Restate the whole of the material. Keep every word, and drop the pictures.

══════════════════════════════

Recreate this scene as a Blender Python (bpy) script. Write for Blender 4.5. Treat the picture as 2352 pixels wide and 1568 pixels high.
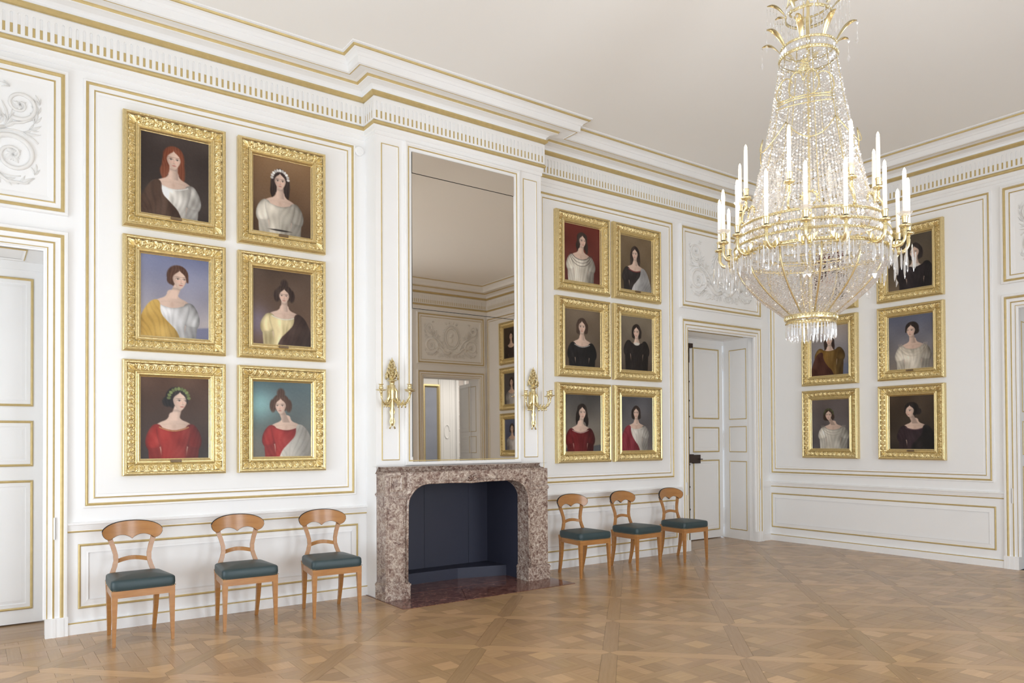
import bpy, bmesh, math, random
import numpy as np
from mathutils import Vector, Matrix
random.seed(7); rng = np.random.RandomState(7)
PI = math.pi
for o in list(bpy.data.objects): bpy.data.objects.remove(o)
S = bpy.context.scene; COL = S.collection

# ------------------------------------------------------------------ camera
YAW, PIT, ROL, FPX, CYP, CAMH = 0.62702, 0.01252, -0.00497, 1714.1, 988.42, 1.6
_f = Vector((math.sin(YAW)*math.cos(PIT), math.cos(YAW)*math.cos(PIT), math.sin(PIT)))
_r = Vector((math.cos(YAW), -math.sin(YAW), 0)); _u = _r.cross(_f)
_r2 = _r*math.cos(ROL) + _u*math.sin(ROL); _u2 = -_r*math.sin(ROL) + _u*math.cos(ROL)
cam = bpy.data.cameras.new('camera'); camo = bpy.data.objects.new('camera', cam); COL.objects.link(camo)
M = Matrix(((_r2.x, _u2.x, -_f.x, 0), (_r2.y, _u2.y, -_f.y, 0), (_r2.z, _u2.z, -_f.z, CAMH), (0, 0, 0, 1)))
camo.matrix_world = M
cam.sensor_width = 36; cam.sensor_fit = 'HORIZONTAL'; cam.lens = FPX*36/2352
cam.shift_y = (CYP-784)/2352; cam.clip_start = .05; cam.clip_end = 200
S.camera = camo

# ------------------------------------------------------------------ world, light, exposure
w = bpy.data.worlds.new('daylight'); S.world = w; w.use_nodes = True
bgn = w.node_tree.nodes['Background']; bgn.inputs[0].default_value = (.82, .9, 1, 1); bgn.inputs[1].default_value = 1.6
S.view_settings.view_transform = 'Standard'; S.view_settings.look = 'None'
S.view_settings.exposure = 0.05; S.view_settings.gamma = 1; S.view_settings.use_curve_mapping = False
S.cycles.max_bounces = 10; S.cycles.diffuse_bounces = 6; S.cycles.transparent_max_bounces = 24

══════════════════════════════

Exercise response:
Recreate this scene as a Blender Python (bpy) script. Write for Blender 4.5. Treat the picture as 2352 pixels wide and 1568 pixels high.
import bpy, bmesh, math, random
import numpy as np
from mathutils import Vector, Matrix
random.seed(7); rng = np.random.RandomState(7)
PI = math.pi
for o in list(bpy.data.objects): bpy.data.objects.remove(o)
S = bpy.context.scene; COL = S.collection

# ------------------------------------------------------------------ camera
YAW, PIT, ROL, FPX, CYP, CAMH = 0.62702, 0.01252, -0.00497, 1714.1, 988.42, 1.6
_f = Vector((math.sin(YAW)*math.cos(PIT), math.cos(YAW)*math.cos(PIT), math.sin(PIT)))
_r = Vector((math.cos(YAW), -math.sin(YAW), 0)); _u = _r.cross(_f)
_r2 = _r*math.cos(ROL) + _u*math.sin(ROL); _u2 = -_r*math.sin(ROL) + _u*math.cos(ROL)
cam = bpy.data.cameras.new('camera'); camo = bpy.data.objects.new('camera', cam); COL.objects.link(camo)
M = Matrix(((_r2.x, _u2.x, -_f.x, 0), (_r2.y, _u2.y, -_f.y, 0), (_r2.z, _u2.z, -_f.z, CAMH), (0, 0, 0, 1)))
camo.matrix_world = M
cam.sensor_width = 36; cam.sensor_fit = 'HORIZONTAL'; cam.lens = FPX*36/2352
cam.shift_y = (CYP-784)/2352; cam.clip_start = .05; cam.clip_end = 200
S.camera = camo

# ------------------------------------------------------------------ world, light, exposure
w = bpy.data.worlds.new('daylight'); S.world = w; w.use_nodes = True
bgn = w.node_tree.nodes['Background']; bgn.inputs[0].default_value = (.82, .9, 1, 1); bgn.inputs[1].default_value = 1.6
S.view_settings.view_transform = 'Standard'; S.view_settings.look = 'None'
S.view_settings.exposure = 0.05; S.view_settings.gamma = 1; S.view_settings.use_curve_mapping = False
S.cycles.max_bounces = 10; S.cycles.diffuse_bounces = 6; S.cycles.transparent_max_bounces = 24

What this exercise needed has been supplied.